NBN Co refutes NBN contract criticisms

The ACCC does have enough power over the NBN under the special access undertaking, according to NBN Co

NBN Co has responded to concerns raised by a number of telcos on its special access undertaking (SAU) currently under the consideration of the Australian Communications and Consumers Commission (ACCC).

In January, telcos and ISPs including Telstra, Optus, Vodafone Hutchison Australia (VHA), iiNet and Internode aired their thoughts regarding the perceived lack of power the ACCC would have over the National Broadband Network (NBN) under the SAU.
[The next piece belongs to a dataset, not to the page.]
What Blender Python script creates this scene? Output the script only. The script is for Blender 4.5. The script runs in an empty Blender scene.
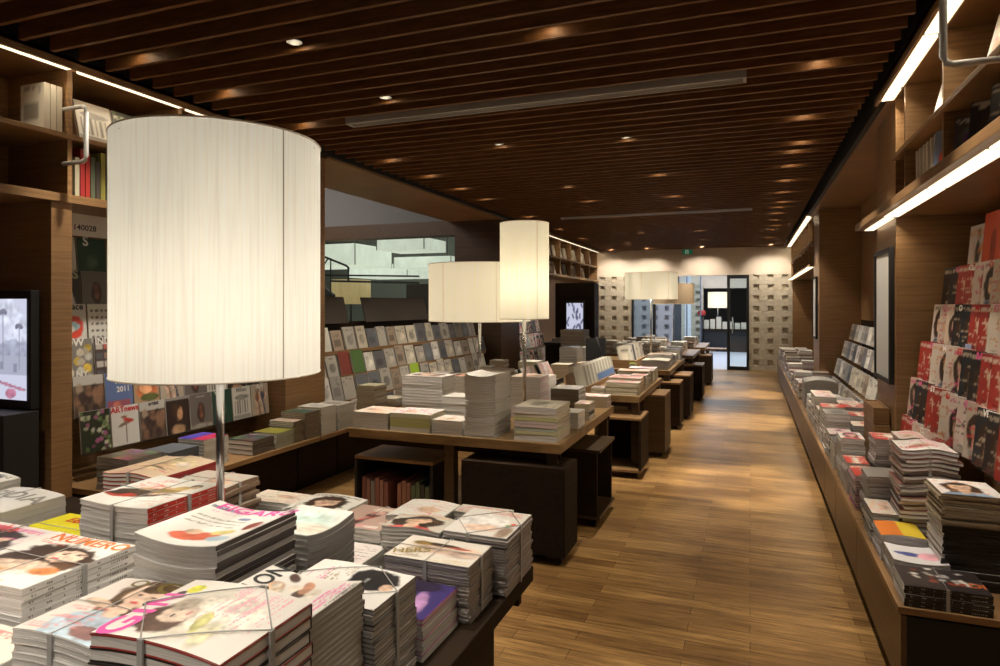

The SAU dictates the price and non-price terms of the NBN for the next 30 years while the wholesale broadband agreement (WBA) sets out commercial terms between NBN Co and wholesale customers over a shorter period of time.

Telcos were concerned the WBA’s terms, which ACCC has hand in, can override the terms and conditions set in the SAU. The ACCC is granted certain powers under the SAU only.

In its submission to the ACCC, NBN Co deemed its SAU, coupled with the WBA, is adequate in addressing “the interest of access seekers, their end-users and NBN Co”.

“The SAU and the WBA have been drafted so they are complementary, capable of operating together… and are designed to ensure visibility and oversight of NBN Co’s activities by the ACCC in the manner contemplated by legislation,” NBN Co said. “[It also preserves] flexibility to innovate and adapt as technology and customer needs change over the longer term.”

But the company acknowledged the function of the WBA and how it will work with the SAU is should be considered and discussed further with more in-depth explanation provided to the telco industry.

NBN Co disputed claims by telcos the SAU places restrictions on ACCC’s powers to regulate access to the NBN.

“In fact, the SAU does quite the opposite,” NBN Co said. “The powers conferred on the ACCC by the SAU are in addition to the existing powers the ACCC has under the [Competitions and Consumers Act 2010].

NBN Co argued the SAU does not remove existing powers of the ACCC and provides “additional safeguards for access seekers”. It concluded in-built review measures in the SAU adds another layer of control for the ACCC.

The company also noted some changes to the WBA are still subject to regulatory oversight of the consumer watchdog.

The ACCC is expected to make a decision on whether to approve the NBN Co SAU by mid-year.